During their travels to Passana, which is basically space Coachella, Finn, Rey, Poe, and the rest of their party get stuck in quicksand. When it seems they’ll die, Finn tries hurriedly tell Rey something, only to be cut off as they all sink to the floor. It’s a small moment brought up later in the film that sees no resolution, and the initial belief from many would be that he planned to tell Rey he loved her. They ultimately live, and despite being asked about it twice later in the film, he decides to leave whatever he wanted to say on the table for later.
Throughout the remainder of their adventure, the film all but explicitly says that Finn is Force-sensitive. The Force is ultimately how he fought his First Order programming as a child soldier, and Jannah and her band of ex-Stormtroopers had the same thing happen to them. He even senses when Rey has died after her confrontation with Palpatine.
Sure, this is incredibly obvious if you just watch the film, but then both Boyega on Twitter and director JJ Abrams during a film Q&A separately over the weekend had to state what Finn meant to tell Rey. You shouldn’t need to hop on Twitter over the weekend to get an actual hard confirmation of what a two and a half-hour film was sporadically building up to. When you stop and think about it, it makes no damn sense that he would take a moment when all of them are near death to reveal he’s Force-sensitive. In hindsight, not letting the film itself give him that moment to declare what he is winds up hurting Rey’s final moments on Tatooine when we she ignites her own custom made lightsaber. And one can argue that not every Force-sensitive person is a Jedi, but this falls apart since just two films ago, he was using the lightsaber of Luke Skywalker.
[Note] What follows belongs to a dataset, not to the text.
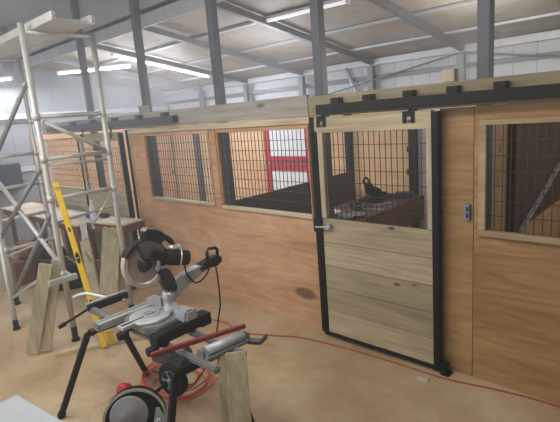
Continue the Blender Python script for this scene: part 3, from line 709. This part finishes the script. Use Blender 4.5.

Finn’s adventures will likely continue in some other form eventually, because that’s just how the Star Wars machine rolls. Odds are, we’ll get an announcement of a Disney+ limited series in a year or two where he ignites his own saber and we all lose our minds. But as it stands, Skywalker has left one of its best assets, and the hype he inspired for its starting film, without any real sense of closure.